Mastering Technology's...
Colleges encourage faculty to go high tech
By Ronald Roach
T o get students proficient and comfortable with the Internet and the latest information technology, Morris Brown College officials have required its undergraduates to participate in a laptop purchase program this fall, one of the first ever such initiatives at a historically Black institution. Through campus-wide wireless Internet connections, the laptops provide their owners constant connectivity to the World Wide Web, a move that is sure to increase student use and awareness of the Internet.
At the same time, the college donated individual laptops to Morris Brown faculty in a gesture to encourage them to establish online learning opportunities for their students. "We wanted to reward our faculty and provide them an incentive to incorporate information technology into their courses," says Dr. Charlyn Harper Browne, dean of faculty at Morris Brown College in Atlanta.
Morris Brown College officials believe they are taking a pragmatic approach to motivating faculty to embrace the use of advanced information technology. Such pragmatism recognizes that faculty are needing as much — if not more—attention than students with adapting to new technology.

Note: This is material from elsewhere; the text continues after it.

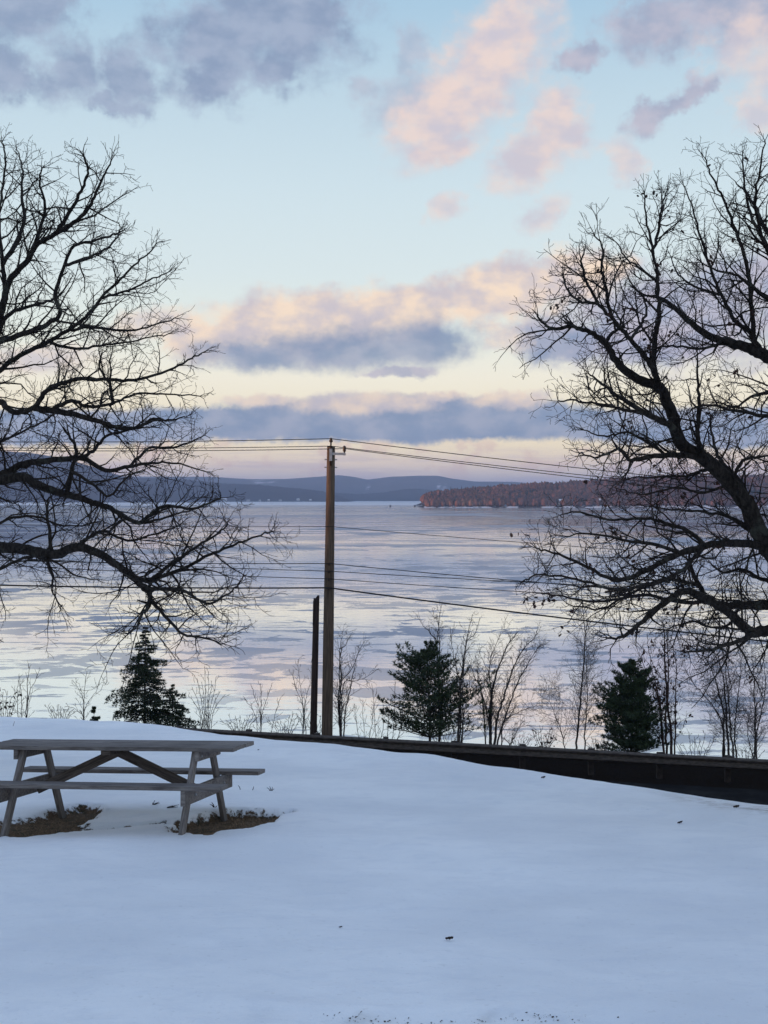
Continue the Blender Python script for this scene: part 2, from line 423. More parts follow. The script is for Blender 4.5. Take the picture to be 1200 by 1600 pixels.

The devotion of resources and special attention to faculty also means that institutions are asking their teachers to shoulder the greatest burden as information technology gets incorporated in the classroom.
Nationally, surveys document the steady increase of information technology in the college classroom. The Campus Computing Survey, undertaken annually by Dr. Kenneth C. Green, a
visiting scholar at the Claremont Graduate University in California, reports that more faculty members are incorporating technology resources in their courses. Three-fifths (59.3 percent) of college courses include the use of electronic mail, up from 54 percent in 1999, 44 percent in 1998, and 20.1 percent in 1995. More than two-fifths (42.7 percent) of college courses now incorporate World Wide Web resources as a component in the course. In 1995, Web use was 10.9 percent, 33.1 percent in 1998 and 38.9 percent in 1999. Nearly a third (30.7 percent) of all college courses have a Web page, compared to 28.1 percent in 1999, 22.5 percent in 1998 and 9.2 percent in 1996.